◆ **Exercise goal**
What follows is a listing; give it again exactly, in its entirety.

◆ **Recorded information**
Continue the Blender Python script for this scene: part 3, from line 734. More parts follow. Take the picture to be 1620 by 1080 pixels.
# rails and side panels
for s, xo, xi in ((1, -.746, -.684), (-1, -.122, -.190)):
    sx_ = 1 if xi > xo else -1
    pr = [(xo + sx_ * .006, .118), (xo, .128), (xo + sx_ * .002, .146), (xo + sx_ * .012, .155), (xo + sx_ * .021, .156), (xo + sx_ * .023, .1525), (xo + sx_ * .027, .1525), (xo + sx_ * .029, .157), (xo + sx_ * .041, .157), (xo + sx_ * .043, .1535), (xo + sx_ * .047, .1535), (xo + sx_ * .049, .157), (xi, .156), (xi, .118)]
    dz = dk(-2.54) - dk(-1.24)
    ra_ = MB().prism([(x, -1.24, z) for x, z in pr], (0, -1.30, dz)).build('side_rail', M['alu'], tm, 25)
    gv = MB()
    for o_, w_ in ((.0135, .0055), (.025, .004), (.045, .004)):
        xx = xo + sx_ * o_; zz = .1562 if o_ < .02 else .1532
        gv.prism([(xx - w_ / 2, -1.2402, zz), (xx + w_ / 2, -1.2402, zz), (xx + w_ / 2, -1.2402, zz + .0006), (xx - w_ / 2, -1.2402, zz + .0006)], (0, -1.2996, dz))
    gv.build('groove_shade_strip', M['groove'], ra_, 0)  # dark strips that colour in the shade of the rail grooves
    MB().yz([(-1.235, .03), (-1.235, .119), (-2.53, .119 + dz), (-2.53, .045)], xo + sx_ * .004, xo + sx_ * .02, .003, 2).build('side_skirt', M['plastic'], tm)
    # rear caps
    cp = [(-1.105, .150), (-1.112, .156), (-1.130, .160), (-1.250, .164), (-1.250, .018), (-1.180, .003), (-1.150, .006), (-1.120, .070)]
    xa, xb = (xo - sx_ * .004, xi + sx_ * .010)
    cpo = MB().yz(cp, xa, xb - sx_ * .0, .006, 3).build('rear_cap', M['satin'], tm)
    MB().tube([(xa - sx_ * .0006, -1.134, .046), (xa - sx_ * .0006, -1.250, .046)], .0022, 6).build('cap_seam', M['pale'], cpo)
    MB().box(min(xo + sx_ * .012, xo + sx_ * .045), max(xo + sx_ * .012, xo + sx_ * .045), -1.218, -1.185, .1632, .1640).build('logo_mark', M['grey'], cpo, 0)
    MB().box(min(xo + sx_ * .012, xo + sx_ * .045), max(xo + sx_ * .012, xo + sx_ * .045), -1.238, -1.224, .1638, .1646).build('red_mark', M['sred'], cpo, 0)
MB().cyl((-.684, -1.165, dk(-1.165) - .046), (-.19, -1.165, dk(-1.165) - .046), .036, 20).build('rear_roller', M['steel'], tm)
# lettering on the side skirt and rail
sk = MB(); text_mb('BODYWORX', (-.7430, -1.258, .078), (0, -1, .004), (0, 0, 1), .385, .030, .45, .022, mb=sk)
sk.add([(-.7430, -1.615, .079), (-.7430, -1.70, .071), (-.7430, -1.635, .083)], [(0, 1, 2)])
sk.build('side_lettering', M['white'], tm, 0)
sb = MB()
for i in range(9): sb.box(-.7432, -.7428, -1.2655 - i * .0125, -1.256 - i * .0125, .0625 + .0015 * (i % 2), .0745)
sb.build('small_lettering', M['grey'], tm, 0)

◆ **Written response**
Continue the Blender Python script for this scene: part 3, from line 734. More parts follow. Take the picture to be 1620 by 1080 pixels.
# rails and side panels
for s, xo, xi in ((1, -.746, -.684), (-1, -.122, -.190)):
    sx_ = 1 if xi > xo else -1
    pr = [(xo + sx_ * .006, .118), (xo, .128), (xo + sx_ * .002, .146), (xo + sx_ * .012, .155), (xo + sx_ * .021, .156), (xo + sx_ * .023, .1525), (xo + sx_ * .027, .1525), (xo + sx_ * .029, .157), (xo + sx_ * .041, .157), (xo + sx_ * .043, .1535), (xo + sx_ * .047, .1535), (xo + sx_ * .049, .157), (xi, .156), (xi, .118)]
    dz = dk(-2.54) - dk(-1.24)
    ra_ = MB().prism([(x, -1.24, z) for x, z in pr], (0, -1.30, dz)).build('side_rail', M['alu'], tm, 25)
    gv = MB()
    for o_, w_ in ((.0135, .0055), (.025, .004), (.045, .004)):
        xx = xo + sx_ * o_; zz = .1562 if o_ < .02 else .1532
        gv.prism([(xx - w_ / 2, -1.2402, zz), (xx + w_ / 2, -1.2402, zz), (xx + w_ / 2, -1.2402, zz + .0006), (xx - w_ / 2, -1.2402, zz + .0006)], (0, -1.2996, dz))
    gv.build('groove_shade_strip', M['groove'], ra_, 0)  # dark strips that colour in the shade of the rail grooves
    MB().yz([(-1.235, .03), (-1.235, .119), (-2.53, .119 + dz), (-2.53, .045)], xo + sx_ * .004, xo + sx_ * .02, .003, 2).build('side_skirt', M['plastic'], tm)
    # rear caps
    cp = [(-1.105, .150), (-1.112, .156), (-1.130, .160), (-1.250, .164), (-1.250, .018), (-1.180, .003), (-1.150, .006), (-1.120, .070)]
    xa, xb = (xo - sx_ * .004, xi + sx_ * .010)
    cpo = MB().yz(cp, xa, xb - sx_ * .0, .006, 3).build('rear_cap', M['satin'], tm)
    MB().tube([(xa - sx_ * .0006, -1.134, .046), (xa - sx_ * .0006, -1.250, .046)], .0022, 6).build('cap_seam', M['pale'], cpo)
    MB().box(min(xo + sx_ * .012, xo + sx_ * .045), max(xo + sx_ * .012, xo + sx_ * .045), -1.218, -1.185, .1632, .1640).build('logo_mark', M['grey'], cpo, 0)
    MB().box(min(xo + sx_ * .012, xo + sx_ * .045), max(xo + sx_ * .012, xo + sx_ * .045), -1.238, -1.224, .1638, .1646).build('red_mark', M['sred'], cpo, 0)
MB().cyl((-.684, -1.165, dk(-1.165) - .046), (-.19, -1.165, dk(-1.165) - .046), .036, 20).build('rear_roller', M['steel'], tm)
# lettering on the side skirt and rail
sk = MB(); text_mb('BODYWORX', (-.7430, -1.258, .078), (0, -1, .004), (0, 0, 1), .385, .030, .45, .022, mb=sk)
sk.add([(-.7430, -1.615, .079), (-.7430, -1.70, .071), (-.7430, -1.635, .083)], [(0, 1, 2)])
sk.build('side_lettering', M['white'], tm, 0)
sb = MB()
for i in range(9): sb.box(-.7432, -.7428, -1.2655 - i * .0125, -1.256 - i * .0125, .0625 + .0015 * (i % 2), .0745)
sb.build('small_lettering', M['grey'], tm, 0)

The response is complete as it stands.